Ekslusivisme Yohanes ditanggapi Yesus dengan keterbukaan dan wawasan luas. Yohanes yang mewakili para murid mau melarang orang di luar kelompoknya mengusir roh jahat. Larangan semacam ini bukan kewenangan mereka. Yesus justru membenarkan pengusiran roh jahat itu. Bagi Yesus, orang tidak perlu terdaftar sebagai kelompok tertentu untuk memusuhi dan mengusir setan. Barang siapa memusuhi setan, dengan sendirinya ia berada di pihak Yesus.
Karya Allah tidak boleh dibatasi oleh satu kelompok saja. Narasi seperti ini dapat pula kita jumpai dalam Perjanjian Lama di tengah-tengah sikap Israel yang sangat ekslusif. Ketika Musa mengumpulkan tujuh puluh tua-tua di sekitar Kemah Pertemuan, ada dua orang: Eldad dan Medad, mereka tidak ikut serta. Namun, ketika para tua-tua yang ada di Kemah Pertemuan menerima kuasa Roh Allah dan berbicara layaknya para nabi, kedua orang ini juga mengalami hal yang serupa. Mereka menerima kuasa Roh Allah itu. Yosua meminta Musa untuk mencegahnya (Bilangan 11:28). Yosua menganggap hanya orang-orang yang di dalam Kemah Suci itulah yang berhak menerima kuasa Roh Allah. Musa justru tidak mengindahkan permintaan Yosua, alih-alih ia bersyukur kalau seluruh umat TUHAN diberi Roh-Nya! Dengan sikapnya itu, Musa seolah mau mengatakan bahwa rahmat dan Roh Allah adalah sesuatu yang terlalu besar untuk dibatasi!

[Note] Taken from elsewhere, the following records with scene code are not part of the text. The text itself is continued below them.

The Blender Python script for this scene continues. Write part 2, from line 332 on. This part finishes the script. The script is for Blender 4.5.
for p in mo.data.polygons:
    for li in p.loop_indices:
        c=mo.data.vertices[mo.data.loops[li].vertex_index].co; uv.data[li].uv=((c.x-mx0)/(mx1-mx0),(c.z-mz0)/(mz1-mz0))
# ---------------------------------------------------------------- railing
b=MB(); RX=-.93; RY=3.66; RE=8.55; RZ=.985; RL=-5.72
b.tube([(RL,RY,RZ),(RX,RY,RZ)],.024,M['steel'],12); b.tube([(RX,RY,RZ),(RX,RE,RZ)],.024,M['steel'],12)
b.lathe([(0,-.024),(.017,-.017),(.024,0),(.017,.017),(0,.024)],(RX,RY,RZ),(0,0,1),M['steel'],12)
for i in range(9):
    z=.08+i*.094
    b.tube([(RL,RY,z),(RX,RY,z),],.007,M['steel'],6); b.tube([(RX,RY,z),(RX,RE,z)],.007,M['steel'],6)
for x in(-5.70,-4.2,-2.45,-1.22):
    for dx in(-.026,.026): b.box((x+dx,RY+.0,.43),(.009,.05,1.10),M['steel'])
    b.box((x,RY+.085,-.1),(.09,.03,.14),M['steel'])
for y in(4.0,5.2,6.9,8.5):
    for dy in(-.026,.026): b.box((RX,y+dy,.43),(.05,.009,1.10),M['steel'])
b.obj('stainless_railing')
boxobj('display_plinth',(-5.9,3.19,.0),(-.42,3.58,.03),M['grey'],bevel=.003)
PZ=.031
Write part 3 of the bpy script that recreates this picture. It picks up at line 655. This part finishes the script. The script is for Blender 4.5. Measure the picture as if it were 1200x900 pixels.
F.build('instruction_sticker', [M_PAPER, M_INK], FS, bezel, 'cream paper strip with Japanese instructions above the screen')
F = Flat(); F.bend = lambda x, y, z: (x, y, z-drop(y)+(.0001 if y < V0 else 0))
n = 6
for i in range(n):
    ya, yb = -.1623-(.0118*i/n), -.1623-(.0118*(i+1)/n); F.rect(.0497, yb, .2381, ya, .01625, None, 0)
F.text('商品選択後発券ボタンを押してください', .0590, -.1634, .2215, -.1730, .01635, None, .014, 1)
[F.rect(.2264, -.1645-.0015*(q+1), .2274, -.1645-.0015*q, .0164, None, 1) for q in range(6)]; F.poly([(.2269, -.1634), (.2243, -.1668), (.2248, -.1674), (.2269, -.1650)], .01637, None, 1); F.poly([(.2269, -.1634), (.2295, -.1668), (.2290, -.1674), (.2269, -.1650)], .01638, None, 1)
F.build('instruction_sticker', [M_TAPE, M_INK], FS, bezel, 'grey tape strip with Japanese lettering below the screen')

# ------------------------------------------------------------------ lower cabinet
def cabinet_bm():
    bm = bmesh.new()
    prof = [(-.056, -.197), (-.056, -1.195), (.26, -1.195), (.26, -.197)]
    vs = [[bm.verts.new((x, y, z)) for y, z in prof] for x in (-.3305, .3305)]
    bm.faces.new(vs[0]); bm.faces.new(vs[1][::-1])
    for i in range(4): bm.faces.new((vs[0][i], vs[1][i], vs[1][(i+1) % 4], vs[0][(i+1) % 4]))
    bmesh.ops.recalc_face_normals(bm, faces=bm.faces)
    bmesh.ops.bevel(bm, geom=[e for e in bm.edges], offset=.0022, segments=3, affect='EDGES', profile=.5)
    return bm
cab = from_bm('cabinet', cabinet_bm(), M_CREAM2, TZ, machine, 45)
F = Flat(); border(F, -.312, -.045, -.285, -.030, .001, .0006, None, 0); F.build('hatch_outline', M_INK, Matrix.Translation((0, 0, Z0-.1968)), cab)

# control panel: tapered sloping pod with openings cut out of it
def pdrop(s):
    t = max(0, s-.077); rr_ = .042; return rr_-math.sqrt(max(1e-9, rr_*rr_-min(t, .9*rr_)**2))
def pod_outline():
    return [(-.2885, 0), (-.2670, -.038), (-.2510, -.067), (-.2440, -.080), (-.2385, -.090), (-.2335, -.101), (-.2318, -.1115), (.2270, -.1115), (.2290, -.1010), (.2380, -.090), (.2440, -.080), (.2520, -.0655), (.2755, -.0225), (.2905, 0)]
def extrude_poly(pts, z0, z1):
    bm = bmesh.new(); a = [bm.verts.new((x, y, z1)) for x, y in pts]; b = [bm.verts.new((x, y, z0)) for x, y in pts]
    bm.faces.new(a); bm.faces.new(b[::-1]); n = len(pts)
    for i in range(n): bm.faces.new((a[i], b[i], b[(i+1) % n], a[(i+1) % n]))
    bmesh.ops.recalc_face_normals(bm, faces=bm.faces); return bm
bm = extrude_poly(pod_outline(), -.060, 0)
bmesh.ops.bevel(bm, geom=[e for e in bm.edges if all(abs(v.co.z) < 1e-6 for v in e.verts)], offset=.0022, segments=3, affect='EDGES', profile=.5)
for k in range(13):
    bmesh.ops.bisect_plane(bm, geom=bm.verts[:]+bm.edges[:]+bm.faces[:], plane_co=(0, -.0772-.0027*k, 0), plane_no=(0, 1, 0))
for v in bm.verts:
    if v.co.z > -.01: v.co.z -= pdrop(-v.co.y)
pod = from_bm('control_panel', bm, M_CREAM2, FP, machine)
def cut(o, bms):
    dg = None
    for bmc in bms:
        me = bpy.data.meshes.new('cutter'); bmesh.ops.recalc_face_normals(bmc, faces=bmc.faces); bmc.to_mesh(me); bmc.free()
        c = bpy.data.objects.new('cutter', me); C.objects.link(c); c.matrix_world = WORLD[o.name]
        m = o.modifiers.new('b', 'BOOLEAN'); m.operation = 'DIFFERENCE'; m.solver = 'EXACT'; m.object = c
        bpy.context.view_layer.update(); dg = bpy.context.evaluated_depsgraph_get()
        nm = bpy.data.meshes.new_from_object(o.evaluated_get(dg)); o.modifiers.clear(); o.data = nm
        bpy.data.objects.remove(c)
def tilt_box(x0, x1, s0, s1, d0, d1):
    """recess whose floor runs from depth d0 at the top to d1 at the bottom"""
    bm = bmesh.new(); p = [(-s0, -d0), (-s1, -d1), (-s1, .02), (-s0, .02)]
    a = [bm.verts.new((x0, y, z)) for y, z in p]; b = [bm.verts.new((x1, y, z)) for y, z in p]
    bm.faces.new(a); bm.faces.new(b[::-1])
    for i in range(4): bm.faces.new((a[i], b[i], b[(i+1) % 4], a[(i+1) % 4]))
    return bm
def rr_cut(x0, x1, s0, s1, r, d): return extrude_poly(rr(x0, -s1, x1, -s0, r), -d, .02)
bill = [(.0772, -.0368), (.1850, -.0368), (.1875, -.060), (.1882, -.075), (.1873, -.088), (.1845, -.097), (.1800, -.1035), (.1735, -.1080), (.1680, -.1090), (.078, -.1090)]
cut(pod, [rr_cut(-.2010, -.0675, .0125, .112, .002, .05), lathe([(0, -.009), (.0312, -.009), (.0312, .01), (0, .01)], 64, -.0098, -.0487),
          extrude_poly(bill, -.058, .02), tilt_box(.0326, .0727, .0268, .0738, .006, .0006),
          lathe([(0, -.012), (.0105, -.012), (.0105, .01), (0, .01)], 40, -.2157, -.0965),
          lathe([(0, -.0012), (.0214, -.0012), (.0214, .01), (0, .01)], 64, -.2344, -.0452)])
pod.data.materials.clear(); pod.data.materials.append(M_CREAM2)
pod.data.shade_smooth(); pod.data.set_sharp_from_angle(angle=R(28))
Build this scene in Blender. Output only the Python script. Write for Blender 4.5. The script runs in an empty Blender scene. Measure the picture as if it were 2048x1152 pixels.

Di tengah begitu banyak polemik, aliran-aliran gereja dan teologi yang saling mengagungkan diri paling benar sambil menunjuk dengan cibiran bahwa kelompok lain keliru, marilah kita kembali mengingat pesan Yesus dan Musa bahwa kuasa Roh Allah dan anugerah-Nya terlalu besar untuk dibatasi oleh sekelompok denominasi manusia. Yakinilah kebenaran yang diajarkan dalam setiap komunitas kita tanpa harus bersikap narsistik. Pada saat yang sama hargai dan yakini bahwa Tuhan dapat berkarya dalam kelompok yang lain, sebab tidak ada yang dapat membatasi kuasa-Nya!